### WHAT IS BEING ASKED
Search the listing below for the string "Write" and show each line that contains it.
## Start SOURCE RECORDS
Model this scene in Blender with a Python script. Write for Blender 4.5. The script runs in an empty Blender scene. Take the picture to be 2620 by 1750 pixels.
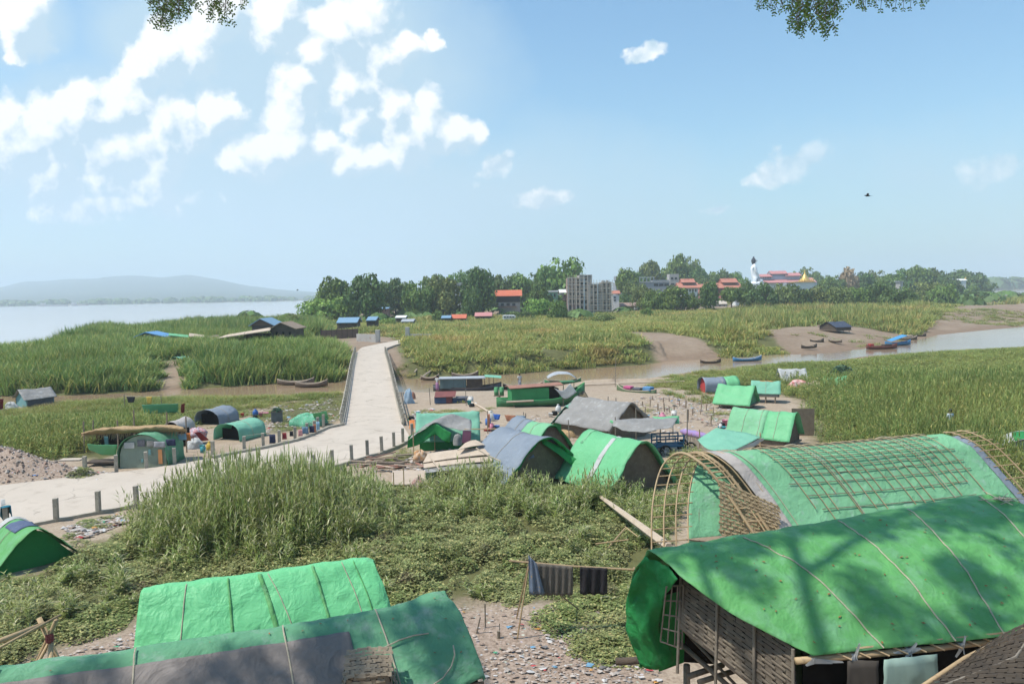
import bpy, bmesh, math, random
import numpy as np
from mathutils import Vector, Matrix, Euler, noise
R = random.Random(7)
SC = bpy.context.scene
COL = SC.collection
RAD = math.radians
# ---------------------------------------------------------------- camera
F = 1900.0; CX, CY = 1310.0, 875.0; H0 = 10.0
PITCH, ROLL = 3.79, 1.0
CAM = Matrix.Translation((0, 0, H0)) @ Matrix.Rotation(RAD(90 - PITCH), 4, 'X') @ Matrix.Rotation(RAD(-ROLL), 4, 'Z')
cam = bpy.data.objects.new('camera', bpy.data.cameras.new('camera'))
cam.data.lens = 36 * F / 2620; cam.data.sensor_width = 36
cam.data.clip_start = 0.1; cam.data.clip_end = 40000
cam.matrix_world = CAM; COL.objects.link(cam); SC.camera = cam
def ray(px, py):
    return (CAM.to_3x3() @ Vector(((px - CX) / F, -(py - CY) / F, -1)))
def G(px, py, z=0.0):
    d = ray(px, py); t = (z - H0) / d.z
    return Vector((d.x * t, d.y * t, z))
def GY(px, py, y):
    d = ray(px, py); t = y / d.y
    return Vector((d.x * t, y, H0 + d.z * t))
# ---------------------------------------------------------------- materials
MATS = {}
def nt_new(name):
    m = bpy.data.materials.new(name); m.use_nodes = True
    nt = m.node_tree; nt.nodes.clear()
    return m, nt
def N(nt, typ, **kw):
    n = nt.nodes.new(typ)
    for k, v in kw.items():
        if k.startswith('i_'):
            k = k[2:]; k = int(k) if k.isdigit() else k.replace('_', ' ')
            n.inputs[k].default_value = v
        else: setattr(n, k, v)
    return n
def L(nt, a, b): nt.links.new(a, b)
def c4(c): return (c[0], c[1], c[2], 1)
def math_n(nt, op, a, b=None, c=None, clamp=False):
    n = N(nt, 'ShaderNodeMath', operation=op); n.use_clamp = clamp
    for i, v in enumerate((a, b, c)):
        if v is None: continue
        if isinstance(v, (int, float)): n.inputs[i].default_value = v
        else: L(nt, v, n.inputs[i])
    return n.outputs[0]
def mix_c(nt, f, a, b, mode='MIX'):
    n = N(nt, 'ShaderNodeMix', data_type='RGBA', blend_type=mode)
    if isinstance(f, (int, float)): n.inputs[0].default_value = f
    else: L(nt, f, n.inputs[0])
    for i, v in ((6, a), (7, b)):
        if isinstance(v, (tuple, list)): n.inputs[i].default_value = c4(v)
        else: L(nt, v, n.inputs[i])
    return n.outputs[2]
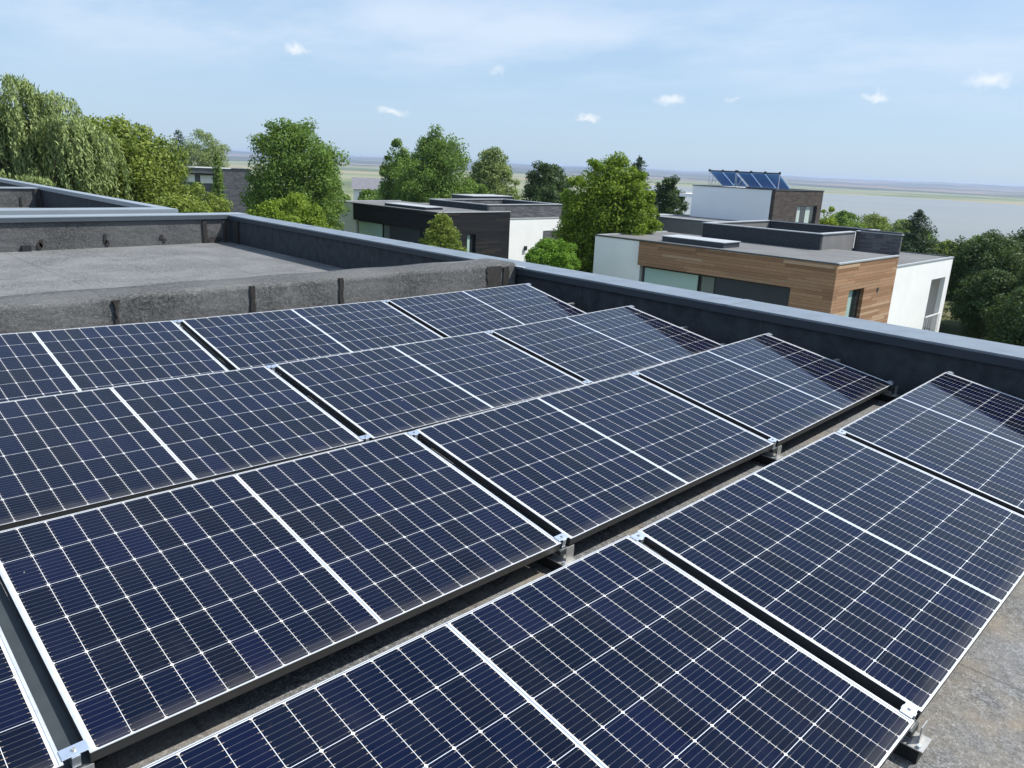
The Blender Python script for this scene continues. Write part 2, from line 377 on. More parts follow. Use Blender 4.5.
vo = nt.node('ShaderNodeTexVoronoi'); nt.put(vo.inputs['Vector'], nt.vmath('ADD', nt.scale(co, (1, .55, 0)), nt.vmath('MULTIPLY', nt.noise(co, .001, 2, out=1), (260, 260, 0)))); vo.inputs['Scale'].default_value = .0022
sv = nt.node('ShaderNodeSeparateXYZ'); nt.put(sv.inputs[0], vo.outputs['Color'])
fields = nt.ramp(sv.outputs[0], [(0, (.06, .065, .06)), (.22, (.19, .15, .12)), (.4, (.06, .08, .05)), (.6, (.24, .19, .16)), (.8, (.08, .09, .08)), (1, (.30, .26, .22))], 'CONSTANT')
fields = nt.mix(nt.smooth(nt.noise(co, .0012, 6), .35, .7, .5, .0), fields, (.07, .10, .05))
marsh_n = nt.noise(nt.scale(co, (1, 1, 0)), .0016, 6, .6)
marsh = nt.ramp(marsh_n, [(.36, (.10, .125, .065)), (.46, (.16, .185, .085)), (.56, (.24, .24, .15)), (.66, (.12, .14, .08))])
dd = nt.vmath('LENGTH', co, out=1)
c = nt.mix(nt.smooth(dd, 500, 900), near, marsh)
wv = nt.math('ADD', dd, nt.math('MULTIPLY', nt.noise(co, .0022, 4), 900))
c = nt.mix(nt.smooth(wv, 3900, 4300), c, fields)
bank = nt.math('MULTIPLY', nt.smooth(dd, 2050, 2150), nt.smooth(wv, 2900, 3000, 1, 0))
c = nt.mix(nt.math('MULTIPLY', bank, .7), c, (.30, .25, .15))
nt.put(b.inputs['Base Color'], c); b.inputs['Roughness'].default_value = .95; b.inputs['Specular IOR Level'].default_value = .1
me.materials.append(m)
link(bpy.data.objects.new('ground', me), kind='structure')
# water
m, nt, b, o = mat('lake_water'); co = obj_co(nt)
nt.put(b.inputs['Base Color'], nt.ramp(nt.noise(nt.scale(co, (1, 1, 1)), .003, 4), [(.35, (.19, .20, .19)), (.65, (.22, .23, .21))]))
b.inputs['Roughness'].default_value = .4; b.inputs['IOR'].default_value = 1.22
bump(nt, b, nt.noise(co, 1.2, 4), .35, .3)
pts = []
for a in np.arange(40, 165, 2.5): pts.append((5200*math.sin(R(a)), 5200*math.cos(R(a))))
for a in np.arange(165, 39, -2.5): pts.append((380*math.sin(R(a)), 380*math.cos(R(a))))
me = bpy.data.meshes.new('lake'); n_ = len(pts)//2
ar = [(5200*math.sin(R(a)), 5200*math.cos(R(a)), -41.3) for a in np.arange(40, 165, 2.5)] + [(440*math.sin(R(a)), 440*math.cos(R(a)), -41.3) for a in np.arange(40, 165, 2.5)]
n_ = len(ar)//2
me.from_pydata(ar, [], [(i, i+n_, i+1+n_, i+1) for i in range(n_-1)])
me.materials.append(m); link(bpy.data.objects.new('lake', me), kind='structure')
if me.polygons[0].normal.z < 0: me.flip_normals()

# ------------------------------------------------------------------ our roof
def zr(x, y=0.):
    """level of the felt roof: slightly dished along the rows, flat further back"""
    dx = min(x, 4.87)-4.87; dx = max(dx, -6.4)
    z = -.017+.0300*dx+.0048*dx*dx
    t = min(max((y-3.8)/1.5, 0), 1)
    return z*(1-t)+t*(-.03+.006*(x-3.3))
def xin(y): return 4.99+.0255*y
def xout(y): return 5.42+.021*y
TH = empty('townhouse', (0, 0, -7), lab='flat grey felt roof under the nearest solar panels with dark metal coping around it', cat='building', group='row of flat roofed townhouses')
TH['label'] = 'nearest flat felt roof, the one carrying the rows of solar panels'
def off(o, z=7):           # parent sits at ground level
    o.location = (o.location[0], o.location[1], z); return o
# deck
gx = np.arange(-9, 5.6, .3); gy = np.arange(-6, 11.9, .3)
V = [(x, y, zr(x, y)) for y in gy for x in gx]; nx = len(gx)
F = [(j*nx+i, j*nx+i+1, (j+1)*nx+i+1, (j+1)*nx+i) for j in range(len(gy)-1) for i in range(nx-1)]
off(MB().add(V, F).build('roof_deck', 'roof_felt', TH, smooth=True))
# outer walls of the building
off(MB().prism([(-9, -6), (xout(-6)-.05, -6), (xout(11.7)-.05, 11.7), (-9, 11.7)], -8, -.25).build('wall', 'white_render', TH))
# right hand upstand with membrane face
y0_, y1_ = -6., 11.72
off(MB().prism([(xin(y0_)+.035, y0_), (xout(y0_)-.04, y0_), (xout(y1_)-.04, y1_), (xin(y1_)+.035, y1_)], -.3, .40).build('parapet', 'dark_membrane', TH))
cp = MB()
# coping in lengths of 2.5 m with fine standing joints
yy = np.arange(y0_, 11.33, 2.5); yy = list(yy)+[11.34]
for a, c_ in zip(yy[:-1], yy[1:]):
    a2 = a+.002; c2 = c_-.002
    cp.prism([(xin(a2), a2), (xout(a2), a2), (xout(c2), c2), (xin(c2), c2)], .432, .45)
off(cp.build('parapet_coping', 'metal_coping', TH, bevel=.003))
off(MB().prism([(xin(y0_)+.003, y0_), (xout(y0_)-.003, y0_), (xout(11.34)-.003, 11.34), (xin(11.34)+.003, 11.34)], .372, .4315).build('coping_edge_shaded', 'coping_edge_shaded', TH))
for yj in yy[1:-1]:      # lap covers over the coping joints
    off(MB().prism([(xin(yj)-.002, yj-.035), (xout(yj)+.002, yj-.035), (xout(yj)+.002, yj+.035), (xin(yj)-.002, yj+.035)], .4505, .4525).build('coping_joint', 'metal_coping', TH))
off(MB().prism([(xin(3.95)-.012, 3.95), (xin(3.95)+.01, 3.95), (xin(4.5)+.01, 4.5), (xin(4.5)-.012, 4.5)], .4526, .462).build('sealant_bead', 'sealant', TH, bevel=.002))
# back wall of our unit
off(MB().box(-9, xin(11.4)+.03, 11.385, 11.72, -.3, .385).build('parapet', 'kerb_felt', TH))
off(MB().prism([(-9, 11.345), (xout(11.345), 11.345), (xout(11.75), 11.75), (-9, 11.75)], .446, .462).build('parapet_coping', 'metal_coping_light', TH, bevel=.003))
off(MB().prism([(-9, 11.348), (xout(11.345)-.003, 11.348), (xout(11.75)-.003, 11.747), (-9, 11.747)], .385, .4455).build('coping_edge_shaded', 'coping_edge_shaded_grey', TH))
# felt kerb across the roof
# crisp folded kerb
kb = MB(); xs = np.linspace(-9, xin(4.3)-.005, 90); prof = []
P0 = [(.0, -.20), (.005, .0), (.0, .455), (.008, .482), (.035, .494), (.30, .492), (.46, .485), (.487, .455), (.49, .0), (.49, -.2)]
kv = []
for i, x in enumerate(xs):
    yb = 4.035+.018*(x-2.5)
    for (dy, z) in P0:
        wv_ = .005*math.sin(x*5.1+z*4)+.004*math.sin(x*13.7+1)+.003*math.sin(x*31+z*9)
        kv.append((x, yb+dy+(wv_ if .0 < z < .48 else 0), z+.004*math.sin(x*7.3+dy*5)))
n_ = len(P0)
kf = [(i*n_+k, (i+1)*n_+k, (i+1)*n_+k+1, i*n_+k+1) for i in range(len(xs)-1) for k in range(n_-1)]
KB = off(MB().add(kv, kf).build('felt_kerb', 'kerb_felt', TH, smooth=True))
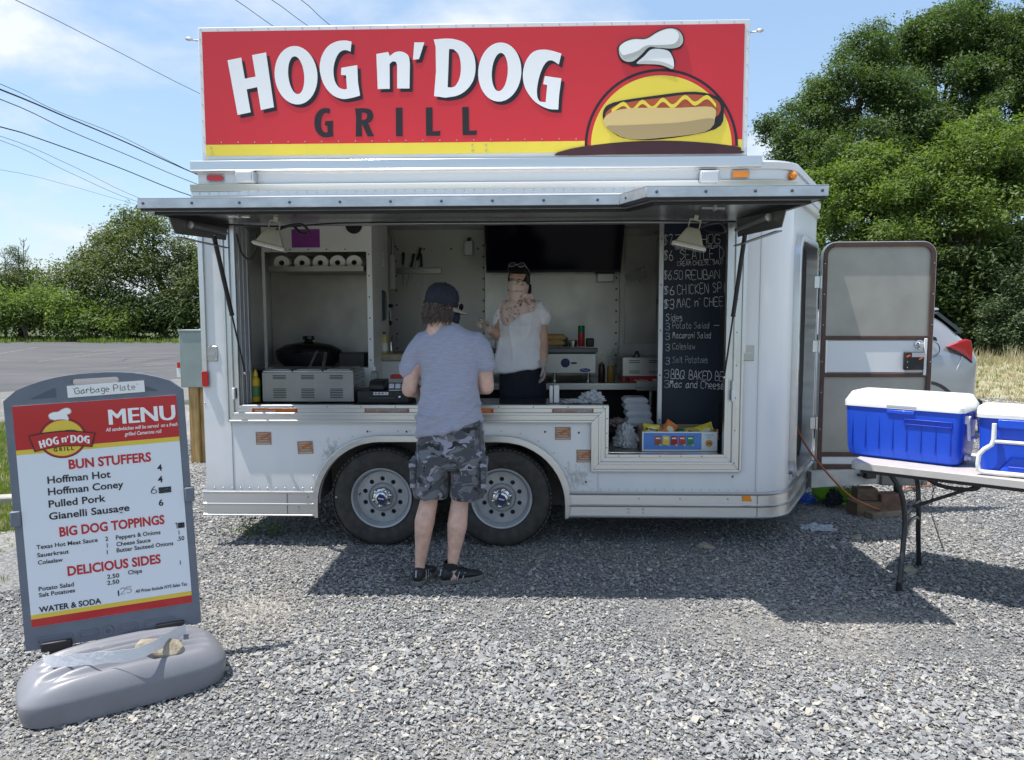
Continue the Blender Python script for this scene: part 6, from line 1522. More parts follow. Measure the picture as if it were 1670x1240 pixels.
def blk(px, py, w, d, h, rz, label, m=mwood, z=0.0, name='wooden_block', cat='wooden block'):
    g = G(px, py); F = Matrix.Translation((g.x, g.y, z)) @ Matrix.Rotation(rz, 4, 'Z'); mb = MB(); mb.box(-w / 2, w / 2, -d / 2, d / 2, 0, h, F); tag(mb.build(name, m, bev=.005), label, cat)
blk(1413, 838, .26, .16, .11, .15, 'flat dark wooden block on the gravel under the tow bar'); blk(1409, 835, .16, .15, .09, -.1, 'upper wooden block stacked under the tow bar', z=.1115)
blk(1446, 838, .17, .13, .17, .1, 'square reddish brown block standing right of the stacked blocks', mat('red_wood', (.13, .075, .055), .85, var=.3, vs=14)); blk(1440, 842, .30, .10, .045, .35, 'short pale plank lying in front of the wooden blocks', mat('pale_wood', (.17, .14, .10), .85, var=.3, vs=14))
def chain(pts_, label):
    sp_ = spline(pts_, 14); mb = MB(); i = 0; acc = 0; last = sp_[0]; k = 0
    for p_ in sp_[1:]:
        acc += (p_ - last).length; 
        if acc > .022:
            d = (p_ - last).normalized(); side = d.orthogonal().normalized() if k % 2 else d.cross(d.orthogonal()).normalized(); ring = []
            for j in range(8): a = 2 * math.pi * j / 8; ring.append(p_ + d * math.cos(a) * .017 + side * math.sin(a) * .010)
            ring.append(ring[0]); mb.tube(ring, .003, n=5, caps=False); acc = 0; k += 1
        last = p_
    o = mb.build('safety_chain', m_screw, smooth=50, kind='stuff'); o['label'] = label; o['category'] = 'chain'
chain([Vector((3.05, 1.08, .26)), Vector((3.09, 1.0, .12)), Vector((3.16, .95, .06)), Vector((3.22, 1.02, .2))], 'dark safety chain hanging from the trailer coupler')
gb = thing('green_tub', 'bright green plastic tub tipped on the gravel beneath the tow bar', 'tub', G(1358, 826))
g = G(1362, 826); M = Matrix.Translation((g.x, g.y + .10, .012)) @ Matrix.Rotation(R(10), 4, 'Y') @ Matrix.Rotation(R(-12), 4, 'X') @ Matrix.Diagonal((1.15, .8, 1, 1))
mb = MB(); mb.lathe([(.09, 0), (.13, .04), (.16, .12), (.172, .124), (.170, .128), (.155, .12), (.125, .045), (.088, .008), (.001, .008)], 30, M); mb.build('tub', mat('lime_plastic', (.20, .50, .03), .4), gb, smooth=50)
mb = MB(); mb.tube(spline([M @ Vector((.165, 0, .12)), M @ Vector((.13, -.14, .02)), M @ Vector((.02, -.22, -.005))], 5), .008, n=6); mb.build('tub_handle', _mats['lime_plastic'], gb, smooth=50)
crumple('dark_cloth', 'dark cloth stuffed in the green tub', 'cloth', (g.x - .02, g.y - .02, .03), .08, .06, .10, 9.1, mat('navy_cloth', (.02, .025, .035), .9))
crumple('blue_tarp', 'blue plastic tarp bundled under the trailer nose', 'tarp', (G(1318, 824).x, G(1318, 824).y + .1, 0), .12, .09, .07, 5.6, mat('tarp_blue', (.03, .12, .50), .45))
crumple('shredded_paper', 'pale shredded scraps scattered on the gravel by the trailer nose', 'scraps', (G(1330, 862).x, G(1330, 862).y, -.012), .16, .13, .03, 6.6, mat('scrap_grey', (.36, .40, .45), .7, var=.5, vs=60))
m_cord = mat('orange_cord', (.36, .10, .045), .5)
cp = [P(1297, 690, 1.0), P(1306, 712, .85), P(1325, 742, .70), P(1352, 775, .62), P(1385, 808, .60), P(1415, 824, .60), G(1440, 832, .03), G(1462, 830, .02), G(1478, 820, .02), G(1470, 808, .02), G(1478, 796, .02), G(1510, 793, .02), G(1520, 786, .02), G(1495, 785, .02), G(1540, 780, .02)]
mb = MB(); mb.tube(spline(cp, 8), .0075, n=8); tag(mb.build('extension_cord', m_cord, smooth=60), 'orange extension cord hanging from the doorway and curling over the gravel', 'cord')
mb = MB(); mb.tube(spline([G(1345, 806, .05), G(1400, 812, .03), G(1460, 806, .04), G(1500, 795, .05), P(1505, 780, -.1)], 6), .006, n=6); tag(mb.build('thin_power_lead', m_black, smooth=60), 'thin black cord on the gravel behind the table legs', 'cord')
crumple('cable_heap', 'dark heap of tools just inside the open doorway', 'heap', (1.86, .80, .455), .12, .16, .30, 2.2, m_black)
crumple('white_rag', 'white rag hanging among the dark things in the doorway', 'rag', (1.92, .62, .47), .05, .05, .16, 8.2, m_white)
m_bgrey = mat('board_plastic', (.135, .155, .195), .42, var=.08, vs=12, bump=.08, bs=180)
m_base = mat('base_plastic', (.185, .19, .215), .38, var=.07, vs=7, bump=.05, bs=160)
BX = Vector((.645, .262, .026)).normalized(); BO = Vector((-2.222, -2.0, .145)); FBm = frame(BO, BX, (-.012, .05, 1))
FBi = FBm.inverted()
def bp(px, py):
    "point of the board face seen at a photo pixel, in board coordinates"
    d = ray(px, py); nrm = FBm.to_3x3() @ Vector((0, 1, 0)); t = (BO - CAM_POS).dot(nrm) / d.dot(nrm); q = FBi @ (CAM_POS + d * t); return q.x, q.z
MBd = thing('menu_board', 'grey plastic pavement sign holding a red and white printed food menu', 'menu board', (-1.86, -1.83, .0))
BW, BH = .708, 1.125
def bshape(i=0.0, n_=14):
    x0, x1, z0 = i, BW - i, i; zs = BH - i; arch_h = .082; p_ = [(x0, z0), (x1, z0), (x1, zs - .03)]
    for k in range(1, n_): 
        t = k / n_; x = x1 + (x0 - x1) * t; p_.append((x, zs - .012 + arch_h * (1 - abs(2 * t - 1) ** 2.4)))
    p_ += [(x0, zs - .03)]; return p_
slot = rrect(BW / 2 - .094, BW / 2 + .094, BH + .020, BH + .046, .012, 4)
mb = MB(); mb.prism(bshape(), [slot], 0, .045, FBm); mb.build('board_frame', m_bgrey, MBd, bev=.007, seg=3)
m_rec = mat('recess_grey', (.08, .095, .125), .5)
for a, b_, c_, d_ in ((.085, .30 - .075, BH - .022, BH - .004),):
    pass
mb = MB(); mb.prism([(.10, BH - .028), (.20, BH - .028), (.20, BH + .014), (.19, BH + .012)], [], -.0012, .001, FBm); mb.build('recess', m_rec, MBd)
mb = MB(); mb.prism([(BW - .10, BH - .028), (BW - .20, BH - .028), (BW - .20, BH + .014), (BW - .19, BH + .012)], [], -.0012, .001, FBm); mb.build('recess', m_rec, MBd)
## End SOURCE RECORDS
### CORRECT ANSWER
Model this scene in Blender with a Python script. Write for Blender 4.5. The script runs in an empty Blender scene. Take the picture to be 2620 by 1750 pixels.
The Blender Python script for this scene continues. Write part 2, from line 377 on. More parts follow. Use Blender 4.5.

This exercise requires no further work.